North Carolina has the potential to join the ranks of Ohio, New Hampshire and Florida as a permanently purple, battleground state, say several political observers and pundits in the state.
Presumptive Republican presidential nominee Mitt Romney and President Barack Obama have been neck-and-neck for months in statewide polls.
Public Policy Polling, a left-leaning polling firm based in Raleigh, recently published a poll showing Obama leading Romney by 49 percent to 46 percent in the state, a virtual tie within the margin of error of plus or minus 3.4 percent.

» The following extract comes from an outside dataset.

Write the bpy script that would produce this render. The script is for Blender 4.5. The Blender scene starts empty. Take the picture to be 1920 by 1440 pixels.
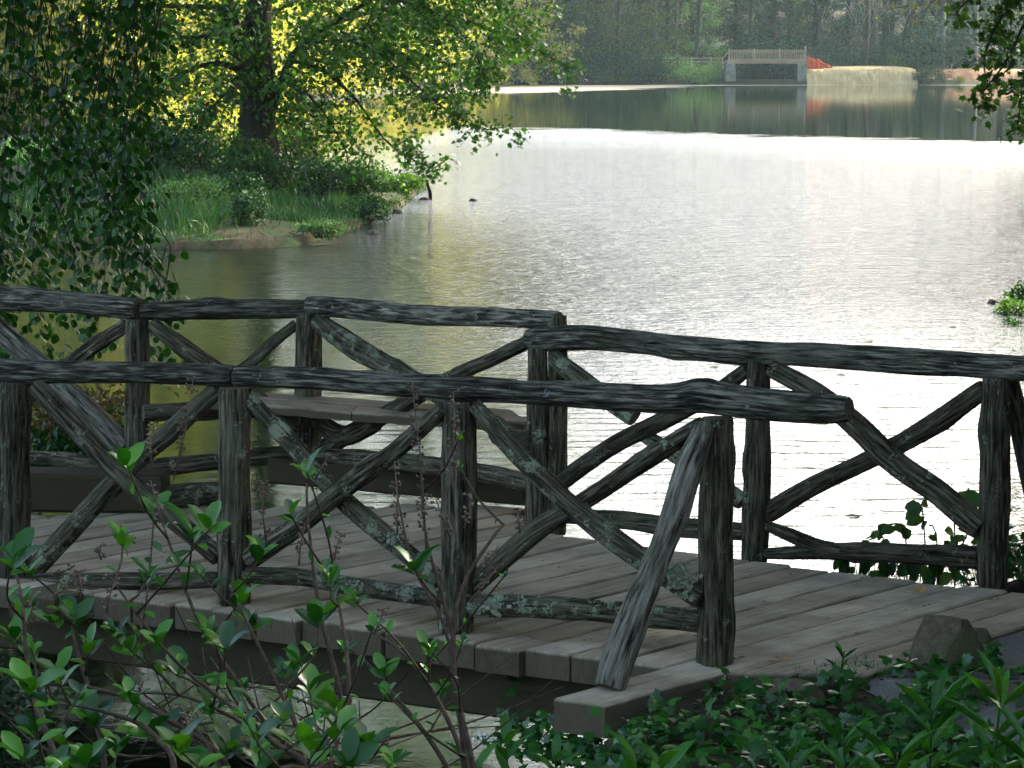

“We have polled North Carolina 22 times, and Obama and Romney have been within three points of each other 21 of those times,” said Tom Jensen, director of the polling firm.
He added that permanent demographic changes in the state could cause this trend to continue far beyond the upcoming election.
“The combination of young voters being so Democratic-leaning in North Carolina and so much of the population growth coming from more liberal states such as California, New York and New Jersey could make this long-term,” Jensen said.
Obama narrowly won North Carolina by about 14,000 votes in 2008, but a sputtering economic recovery has prevented the president from gaining more of a foothold in the state. North Carolina’s unemployment rate of 9.6 percent, tied for fifth-highest among states, ranks higher than the national rate of 8.3 percent.
The president’s victory in the state, which holds 15 electoral votes, was considered a surprise to the Obama campaign in 2008, said Mitch Kokai, political analyst for the right-leaning John Locke Foundation.
“(The campaign in) 2008 was the big campaign for hope and change, and in a lot of respects he was the unknown factor,” Kokai said. “At this point, there is a three to four-year record, and the economic recovery is nothing much to speak of.”